永代供養墓・納骨堂の歴史

成就院永代供養墓(水戸市大串町)の施工工事が昨年の2017年に完成、今年2018年より設計・施工のみならず、ご縁があり運営管理にも一部携わることとなったため、「永代供養墓の歴史」についてまとめてみました。

【永代供養墓の歴史】

「一隅を照らす」
かの有名な伝教大師最澄が開山したとされる天台宗総本山の比叡山、あの信長が焼き討ちをかけた事でも有名な比叡山延暦寺に今から約30年ほど前に最初の永代供養墓が建立されましたが納骨堂と区別した場合、納骨堂の歴史はさらに遡り奈良時代に霊廟、祖廟として複数の遺骨を祀った歴史があります。

2000年に入ると2025年問題後期高齢化が危ぶまれ少子高齢化問題が現実化し、墓地埋葬法(墓埋法)の規制緩和、インターネットの普及もあり、一気に永代供養が一般に周知され需要は拡大していきました。

普及過程では永代供養=無縁墓と混同される方もいましたが、例えお墓を作ってもお墓を管理する子孫がいない、または子孫はいるが跡継ぎがいないなど時代のニーズにマッチングし現代では永代供養墓の認識は確立されつつあります。

今から7年ほど前の2011年、神戸で開催された石材展示会「JAPAN石フェスinKOBE」に業務視察で訪れ印象的だったことは、今までの石材展示会は庵治石、大島石などの国産特級銘石で作り上げた石塔展示がメインでしたが、展示会場中央の大手石材卸メーカーの展示ブースには巨大な永代供養墓がドーンと一基のみ展示されていた事です。
これは石材卸メーカーがお墓ブームに乗り石塔用の石材を大量に販売する時代にもかぎりが見え始め、永代供養墓が脚光を浴びる時代が到来する!と読んでのことだと言えそうです。

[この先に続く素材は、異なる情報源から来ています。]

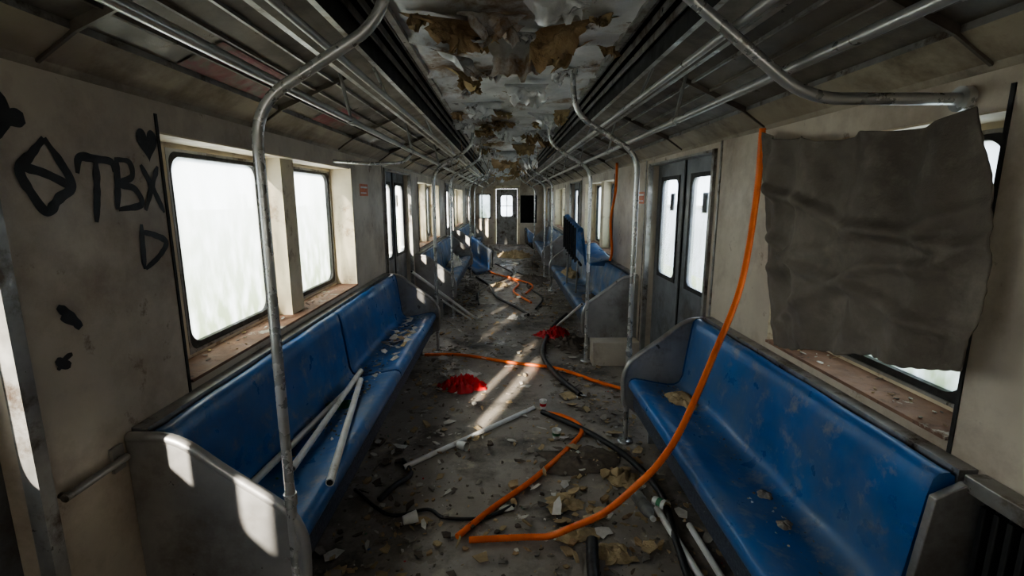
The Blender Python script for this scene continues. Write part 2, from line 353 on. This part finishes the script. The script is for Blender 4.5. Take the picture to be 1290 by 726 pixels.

個人のお墓にせよ永代供養墓にせよ納骨スペースは限られていますので果たして骨壷を大切に保管しても誰もが疑問に思う「いつかは土に還る」と誰から教わったわけでもなく信じ込んでいる自然回帰思想は骨壷の中のままでは物理的にも不可能なため、納骨、埋葬など葬送方法も時代とともに多様化し、そのような自然回帰思想のもと、海洋散骨や樹木葬などの選択肢を選ぶニーズも永代供養墓と同様に増えているのです。

余談ですが、とある御住職が、火葬骨はご供養の対象物ではなく粗大ゴミなのです。と言いきった話を思い出しましたが、否定も肯定もしませんが戦後70年以上経っても激戦地であった南方ヘ慰霊とともに戦没者のお遺骨収拾が今でも続けられているのですから南方ヘ70年以上前の粗大ゴミを探しに行ってる等と発言したらそれは不謹慎な話ですよね〜。

あくまでも個人的意見ですが、一般的にご先祖さまの記憶とは系図で云えば三親等、つまり祖父母までで高祖父母の存在の記憶はほぼないのではないかと思います。

であるならお墓を守る当事者(墓守り)からみて祖父母までのお遺骨や骨壷の中でも良いですがそれ以前のご先祖さまのお遺骨は骨壷から出してそろそろ土に還してあげる方法もアリだと思いませんか?

最終的にはご供養ごと(お墓・埋葬・納骨)は当事者である身内でしっかりと話し合いを重ね葬送方法を導ければそれに越したことはないはずですし、例えばお身内の中でも話がまとまらない・結論がでないのであれば何も急ぐ必要は全くありません、一時的に火葬骨をご自宅に保管しゆっくり先のことを考える事が大切だと私は思います。